Texas' juvie decarceration provides example for adult side

This graphic from a recent Dallas News story (4/6) says nearly all you need to know about juvenile corrections in Texas over the last four decades:


The main thing to add is that juvenile crime increased during most of the period the curve went up and was (and is) decreasing on the downward side of the slope. For the most part, high incarceration levels have demonstrated little correlation with crime, with juvenile crime reducing drastically during the period the state decarcerated its youth prisons.

Juvie decarceration in Texas is arguably the most important accomplishment of the "Right on Crime" era among Lone-Star Republicans, even if the job remains unfinished. Texas launched its juvenile decarceration scheme just four years after the GOP took over the Texas Legislature for the first time since Reconstruction, and has now been sustained through successive governors, with reductions now accelerating again under Gov. Abbott.

Texas has proven the concept on the juvie side. Now the task is to convince those same leaders to apply the same lessons to the adult system, where our prison population remains the highest in the nation and the prison system releases some 70,000 people per year. Many of those people would be less likely to recidivate if they'd never been sent to prison at all!

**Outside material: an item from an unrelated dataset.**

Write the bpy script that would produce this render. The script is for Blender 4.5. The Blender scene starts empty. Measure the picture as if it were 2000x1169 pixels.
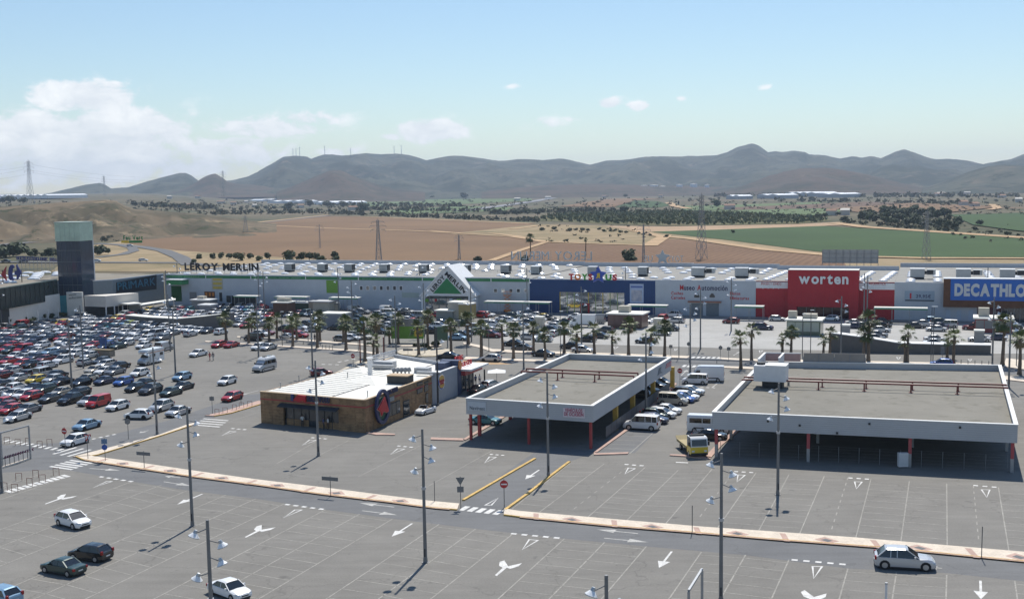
import bpy,bmesh,math,random
from mathutils import Vector,Matrix,noise
random.seed(7)
PI = math.pi
SC = bpy.context.scene
COL = SC.collection
# ------------------------------------------------------------------ camera
FOC,CX,CY,YH,RHO,HCAM = 2315.0,1000.0,631.3,366.8,0.0160,33.0
PITCH = math.atan((CY - YH) / FOC)
FWD = Vector((0,math.cos(PITCH),-math.sin(PITCH)))
R0 = Vector((1,0,0))
U0 = R0.cross(FWD)
RGT = R0 * math.cos(RHO) - U0 * math.sin(RHO)
UPV = R0 * math.sin(RHO) + U0 * math.cos(RHO)
cam = bpy.data.cameras.new('camera')
cam.sensor_width = 36.0
cam.lens = FOC / 2000.0 * 36.0
cam.shift_y = (CY - 584.5) / 2000.0
cam.clip_start = 0.5
cam.clip_end = 60000.0
camo = bpy.data.objects.new('camera',cam)
COL.objects.link(camo)
camo.matrix_world = Matrix(((RGT.x,UPV.x,-FWD.x,0),(RGT.y,UPV.y,-FWD.y,0),(RGT.z,UPV.z,-FWD.z,HCAM),(0,0,0,1)))
SC.camera = camo
# ------------------------------------------------------------------ sun, exposure
SUN_EL,SUN_AZ = math.radians(55.0),math.radians(13.0)
SUND = Vector((math.sin(SUN_AZ) * math.cos(SUN_EL),math.cos(SUN_AZ) * math.cos(SUN_EL),math.sin(SUN_EL)))
sl = bpy.data.lights.new('sun','SUN')
sl.energy = 4.2
sl.angle = math.radians(0.53)
sl.color = (1.0,0.955,0.88)
so = bpy.data.objects.new('sun',sl)
COL.objects.link(so)
so.location = (0,0,200)
so.rotation_euler = SUND.to_track_quat('Z','Y').to_euler()
SC.view_settings.view_transform = 'Standard'
SC.view_settings.look = 'None'
SC.view_settings.exposure = 0.25
SC.view_settings.gamma = 1.0
SC.view_settings.use_curve_mapping = False
def ray(x,y):
 return FWD + RGT * ((x - CX) / FOC) - UPV * ((y - CY) / FOC)
def G(x,y,z=0.0):
 """point of the place seen at photograph position (x, y) on the level z"""
 d = ray(x,y)
 t = (z - HCAM) / d.z
 return Vector((d.x * t,d.y * t,z))
# ------------------------------------------------------------------ world: sky and clouds
W = bpy.data.worlds.new('World')
SC.world = W
W.use_nodes = True
nt = W.node_tree
nt.nodes.clear()
NN = nt.nodes.new
LK = nt.links.new
def wmath(op,a,b=None,c=None):
 n = NN('ShaderNodeMath')
 n.operation = op
 for i,v in enumerate((a,b,c)):
  if v is None:
   continue
  if isinstance(v,(int,float)):
   n.inputs[i].default_value = v
  else:
   LK(v,n.inputs[i])
 return n.outputs[0]
sky = NN('ShaderNodeTexSky')
sky.sky_type = 'NISHITA'
sky.sun_disc = False
sky.sun_elevation = SUN_EL
sky.sun_rotation = SUN_AZ
sky.altitude = 50
sky.air_density = 1.15
sky.dust_density = 0.0
sky.ozone_density = 1.2
tc = NN('ShaderNodeTexCoord')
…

Some days, your correspondent despairs that Texas' behemoth of a prison system can ever be successfully dismantled. This example provides hope. If juvie prisons can reduce their populations by three quarters and the public barely noticed, maybe state leaders will see that there's little political risk and a lot to gain by reining in a sprawling and outdated adult system. Indeed, as on the juvie side, adult decarceration should seen as something for which politicians can take credit, with failure to embrace it garnering blame.

3 comments:

Steven Seys said...

The only real obstacle to adult decarceration is the ingrained plantation mentality of TDCJ-CID. If we overcome this and drown out the voice of the TDCJ lobby, then common sense can prevail in the legislature.

Anonymous said...

If young males could stay off the roads on weekend nights that by itself would bring the crime stats down. A juvenile's own car is the reason why so many land in jail. It is a short hop from being pulled over for a license plate or light violation to a car search that leads to years in jail. Simply taking a cab to a party or bar can keep 3 or 4 guys out of jail----and keep thousands of dollars in the family instead of feeding the local bar association. High school teachers-----time to clue the young risk takers in.

Anonymous said...

High school teachers? More likely parents. An English teacher has too much knowledge to spread on her subject area (hell, we just had STAAR testing in this state) to have to worry about teaching teenagers how to act on the street. That all starts at home, especially since those parents will be the very ones standing in court talking about how junior is a saint.